The matter seemed to have been settled. According to the Norwegian government, its part of the funds -- 170 million kroner, or roughly $30 million -- was transferred back to Grameen Bank in May 1998. Other donors did not complain about the original transfer. Even so, Yunus told SPIEGEL ONLINE that the complete $100 million total was wired back to Grameen Bank so as to avoid any further criticism.

In the wake of the documentary, Norwegian International Development Minister Erik Solheim ordered his ministry to take another look at the episode. In the 12-page report it produced, the Norwegians concluded that the matter should be closed. "According to the report," Solheim said, according to a statement on the report on the Norwegian Foreign Ministry website, "there is no indication that Norwegian funds have been used for unintended purposes, or that Grameen Bank has engaged in corrupt practices or embezzled funds."

Still, the criticism continues. The media is fond of destroying that which they previously praised. And Yunus has no shortage of enemies.

Folk-Hero Status

Upon winning the Nobel Prize, Yunus assumed folk-hero status in Bangladesh. At last, one of their own numbered among the greats, someone from this country, which otherwise only gets attention in association with poverty, natural disasters and cheap textiles. Now, the entire world was shown a different Bangladesh.

"It was a great moment for the whole nation," Yunus says. "It was a sudden explosion of pride and joy for every Bangladeshi. All Bangladeshis felt as if each of them (had) received the Nobel Peace Prize." From that moment on, people fawned over Yunus and watched his every move. "Previously, if we screamed, people didn't listen," Yunus told SPIEGEL ONLINE in 2006. "Now, if we whisper, the whole world will hear."

 

What made Yunus famous was his idea to offer tiny loans to the poor so that they could start their own businesses and, in doing so, escape poverty. The story goes like this: In 1940, Yunus was born in the port city of Chittagong to a jeweler and a goldsmith. He went on to study economics, earn a Ph.D. and work as a professor in Tennessee, before returning home to head the economics department at Chittagong University.

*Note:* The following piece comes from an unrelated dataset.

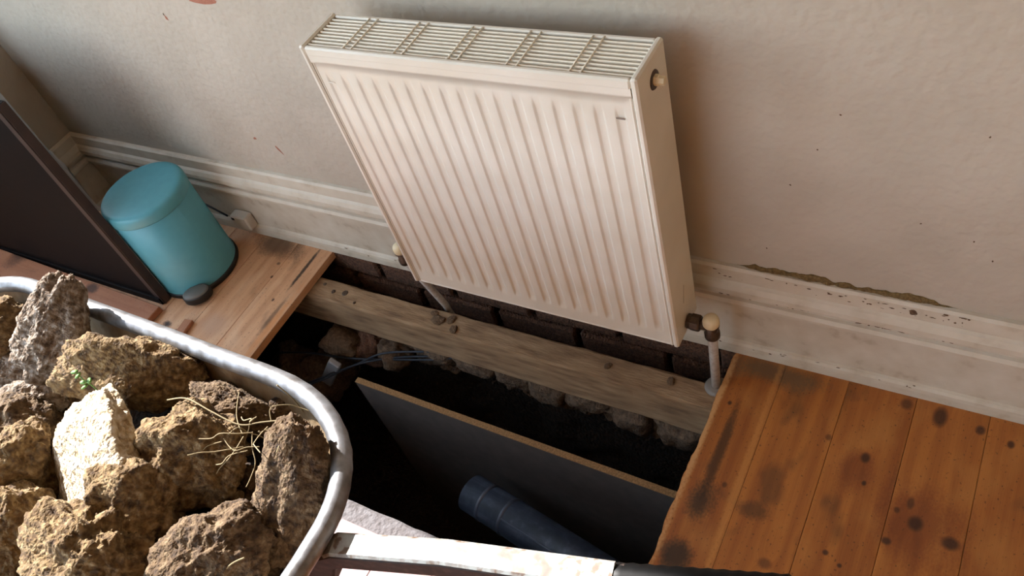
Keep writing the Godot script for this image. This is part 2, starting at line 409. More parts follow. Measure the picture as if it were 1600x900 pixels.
func shell() -> void:
	var st := mb()
	box(st, Vector3((CORNER + RIGHT) / 2, TOP / 2, -0.1), Vector3(RIGHT - CORNER + 0.4, TOP, 0.2))
	var wall := struct("wall_back", st, M.wall)
	# torn and scuffed spots in the plaster
	for c in [[-0.435, 0.333, 0.004, 0.016, 0.5, "pink_chip"], [-0.400, 0.734, 0.046, 0.010, 0.0, "pink_chip"], [-0.554, 0.684, 0.004, 0.008, 0.3, "pink_chip"], [-0.556, 0.693, 0.002, 0.004, -0.3, "chip"], [-0.50, 0.36, 0.008, 0.004, 0.2, "pink_chip"]]:
		var ch := mb()
		ragged(ch, Vector3(c[0], c[1], 0.0004), c[2], c[3], c[4], 0.001)
		obj("plaster_chip", ch, M[c[5]], wall)
	for c in [[1.02, 0.61], [0.72, 0.31], [1.06, 0.375], [0.83, 0.62], [0.955, 0.43], [1.03, 0.41], [0.80, 0.55], [0.76, 0.47]]:
		var ch := mb()
		ragged(ch, Vector3(c[0], c[1], 0.0004), 0.0014, 0.002, c[0] * 9.0, 0.0006)
		obj("plaster_chip", ch, M.chip, wall)
	# short return of wall at the far left, an opening beyond it
	st = mb()
	box(st, Vector3(CORNER - 0.06, TOP / 2, 0.0425), Vector3(0.12, TOP, 0.085))
	struct("wall_return", st, M.wall)
	st = mb()
	box(st, Vector3((LEFT + CORNER) / 2 - 0.1, TOP / 2, -0.04), Vector3(CORNER - LEFT + 0.05, TOP, 0.2))
	struct("wall_alcove", st, M.wall)
	# left wall with the window
	var wz0 := 0.08
	var wz1 := 2.80
	var wy0 := 0.75
	var wy1 := 2.80
	st = mb()
	box(st, Vector3(LEFT - 0.1, TOP / 2, (wz0 - 0.2) / 2), Vector3(0.2, TOP, wz0 + 0.2))
	box(st, Vector3(LEFT - 0.1, TOP / 2, (wz1 + FRONT + 0.2) / 2), Vector3(0.2, TOP, FRONT + 0.2 - wz1))
	box(st, Vector3(LEFT - 0.1, wy0 / 2, (wz0 + wz1) / 2), Vector3(0.2, wy0, wz1 - wz0))
	box(st, Vector3(LEFT - 0.1, (wy1 + TOP) / 2, (wz0 + wz1) / 2), Vector3(0.2, TOP - wy1, wz1 - wz0))
	struct("wall_left", st, M.wall)
	var win := structure_node("window_1")
	st = mb()
	for z in [wz0 + 0.02, wz1 - 0.02]:
		box(st, Vector3(LEFT - 0.1, (wy0 + wy1) / 2, z), Vector3(0.07, wy1 - wy0, 0.04), 0.004)
	for y in [wy0 + 0.02, wy1 - 0.02]:
		box(st, Vector3(LEFT - 0.1, y, (wz0 + wz1) / 2), Vector3(0.07, 0.04, wz1 - wz0 - 0.08), 0.004)
	obj("window_frame", st, M.frame, win)
	st = mb()
	box(st, Vector3(LEFT - 0.1, (wy0 + wy1) / 2, (wz0 + wz1) / 2), Vector3(0.004, wy1 - wy0 - 0.08, wz1 - wz0 - 0.08))
	obj("pane", st, M.glass, win)
	st = mb()
	box(st, Vector3(RIGHT + 0.1, TOP / 2, FRONT / 2), Vector3(0.2, TOP, FRONT + 0.4))
	struct("wall_right", st, M.cream)
	# front wall behind the photographer, with an unseen second window added for fill light
	var fx0 := -1.9
	var fx1 := 0.5
	st = mb()
	box(st, Vector3((LEFT + fx0) / 2, TOP / 2, FRONT + 0.1), Vector3(fx0 - LEFT, TOP, 0.2))
	box(st, Vector3((fx1 + RIGHT) / 2, TOP / 2, FRONT + 0.1), Vector3(RIGHT - fx1, TOP, 0.2))
	box(st, Vector3((fx0 + fx1) / 2, wy0 / 2, FRONT + 0.1), Vector3(fx1 - fx0, wy0, 0.2))
	box(st, Vector3((fx0 + fx1) / 2, (wy1 + TOP) / 2, FRONT + 0.1), Vector3(fx1 - fx0, TOP - wy1, 0.2))
	struct("wall_front", st, M.cream)
	var win2 := structure_node("added_window_2")
	st = mb()
	for x in [fx0 + 0.02, fx1 - 0.02]:
		box(st, Vector3(x, (wy0 + wy1) / 2, FRONT + 0.1), Vector3(0.04, wy1 - wy0, 0.07), 0.004)
	for y in [wy0 + 0.02, wy1 - 0.02]:
		box(st, Vector3((fx0 + fx1) / 2, y, FRONT + 0.1), Vector3(fx1 - fx0 - 0.08, 0.04, 0.07), 0.004)
	obj("window_frame", st, M.frame, win2)
	st = mb()
	box(st, Vector3((fx0 + fx1) / 2, (wy0 + wy1) / 2, FRONT + 0.1), Vector3(fx1 - fx0 - 0.08, wy1 - wy0 - 0.08, 0.004))
	obj("pane", st, M.glass, win2)
	st = mb()
	box(st, Vector3((LEFT + RIGHT) / 2, TOP + 0.1, FRONT / 2), Vector3(RIGHT - LEFT + 0.4, 0.2, FRONT + 0.4))
	struct("ceiling", st, M.ceiling)
	# skirting
	var prof := [Vector2(0, 0), Vector2(0.022, 0), Vector2(0.022, 0.018), Vector2(0.0205, 0.026), Vector2(0.017, 0.031), Vector2(0.0125, 0.034), Vector2(0.012, 0.04), Vector2(0.012, 0.148), Vector2(0.018, 0.150), Vector2(0.024, 0.156), Vector2(0.0245, 0.163), Vector2(0.020, 0.170), Vector2(0.0145, 0.172), Vector2(0.0145, 0.180), Vector2(0.021, 0.184), Vector2(0.0265, 0.192), Vector2(0.0255, 0.203), Vector2(0.020, 0.213), Vector2(0.0145, 0.218), Vector2(0.0145, 0.222), Vector2(0.0125, 0.245), Vector2(0.008, 0.25), Vector2(0, 0.25)]
	st = mb()
	for i in prof.size() - 1:
		var a: Vector2 = prof[i]
		var b: Vector2 = prof[i + 1]
		quad(st, Vector3(CORNER + a.x, a.y, a.x), Vector3(RIGHT, a.y, a.x), Vector3(RIGHT, b.y, b.x), Vector3(CORNER + b.x, b.y, b.x))
	var sk := struct("baseboard_back", st, M.trim)
	st = mb()
	for i in prof.size() - 1:
		var a: Vector2 = prof[i]
		var b: Vector2 = prof[i + 1]
		quad(st, Vector3(CORNER + a.x, a.y, 0.085), Vector3(CORNER + a.x, a.y, a.x), Vector3(CORNER + b.x, b.y, b.x), Vector3(CORNER + b.x, b.y, 0.085))
	for i in prof.size() - 2:
		tri(st, Vector3(CORNER, 0, 0.085), Vector3(CORNER + prof[i + 1].x, prof[i + 1].y, 0.085), Vector3(CORNER + prof[i + 2].x, prof[i + 2].y, 0.085))
	struct("baseboard_left", st, M.trim)
	# broken plaster along the top of the skirting, and flaked paint on its moulding
	st = mb()
	var gn := noise(22.0, 3, 301)
	var prev := []
	for i in 90:
		var x := 0.665 + 0.365 * i / 89.0
		var w := (0.008 + 0.009 * gn.get_noise_1d(x)) * smoothstep(0.0, 0.12, i / 89.0) * (1.0 - smoothstep(0.86, 1.0, i / 89.0))
		w = maxf(w, 0.0003)
		var ring := []
		for k in 7:
			var t := PI * k / 6.0
			ring.append(Vector3(x, 0.2515 - cos(t) * w + 0.003 * gn.get_noise_2d(x, 9.0), 0.0005 + sin(t) * (0.004 + 0.004 * gn.get_noise_2d(x * 2.0, k * 0.2)) * minf(1.0, w * 200.0)))
		if prev:
			for k in 6: quad(st, prev[k], ring[k], ring[k + 1], prev[k + 1])
		prev = ring
	obj("plaster_gap", st, M.gap, sk)
	for i in 110:
		var x := rng.randf_range(0.62, 1.05)
		var strip: int = [0, 0, 0, 1, 1, 1, 2][i % 7]
		var y: float = [rng.randf_range(0.223, 0.245), rng.randf_range(0.183, 0.19), rng.randf_range(0.02, 0.035)][strip]
		var z: float = [0.0137, 0.0215, 0.0208][strip]
		st = mb()
		ragged(st, Vector3(x, y, z), rng.randf_range(0.0012, 0.0065), rng.randf_range(0.0008, 0.0024), rng.randf_range(-0.15, 0.15), 0.0007)
		obj("paint_flake", st, M.chip, sk)
	st = mb()
	ragged(st, Vector3(0.967, 0.232, 0.0136), 0.008, 0.009, 0.3, 0.0015)
	obj("paint_flake", st, M.chip, sk)
	for i in 16:
		st = mb()
		ragged(st, Vector3(rng.randf_range(-0.42, 0.0), rng.randf_range(0.012, 0.034), 0.021), rng.randf_range(0.002, 0.008), rng.randf_range(0.001, 0.003), rng.randf_range(-0.2, 0.2), 0.0009)
		obj("paint_flake", st, M.chip, sk)

# a small ragged scab lying on a plane z = const
func ragged(st: SurfaceTool, c: Vector3, w: float, h: float, turn: float, thick: float) -> void:
	var pts := []
	for k in 11:
		var t := TAU * k / 11
		var r := rng.randf_range(0.6, 1.1)
		var q := Vector2(cos(t) * w * r, sin(t) * h * r).rotated(turn)
		pts.append(c + Vector3(q.x, q.y, 0))
	var mid := c + Vector3(0, 0, thick)
	for k in 11: tri(st, mid, pts[k], pts[(k + 1) % 11])

func board(parent: Node3D, x0: float, x1: float, z0: float, z1: float, m: Material, ragged_left := false) -> void:
	var st := mb()
	if ragged_left:
		var poly := PackedVector2Array([Vector2(x1, z0), Vector2(x1, z1)])
		var n := noise(14.0, 3, 55)
		var steps := 60
		for i in steps + 1:
			var z := lerpf(minf(z1, 0.64), z0 + 0.03, float(i) / steps)
			poly.append(Vector2(x0 + 0.0065 * n.get_noise_1d(z * 0.55) + 0.002 * n.get_noise_1d(z * 4.0), z))
		poly.append(Vector2(x0 + 0.012, z0))
		prism(st, poly, -0.022, 0.0)
	else:
		box(st, Vector3((x0 + x1) / 2, -0.011, (z0 + z1) / 2), Vector3(x1 - x0 - 0.0007, 0.022, z1 - z0), 0.0008)
	obj("floorboard", st, m, parent)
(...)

In 1976, while on an outing with students, he met a group of women who wove bamboo furniture for a living. They said that they had to pay such high interest rates on the money they borrowed to buy bamboo that they didn't profit from their labors. Yunus made a loan of $27 dollars out of his own pocket at a low interest rate -- and, in doing so, broke the vicious debt cycle. The idea of microfinance was born.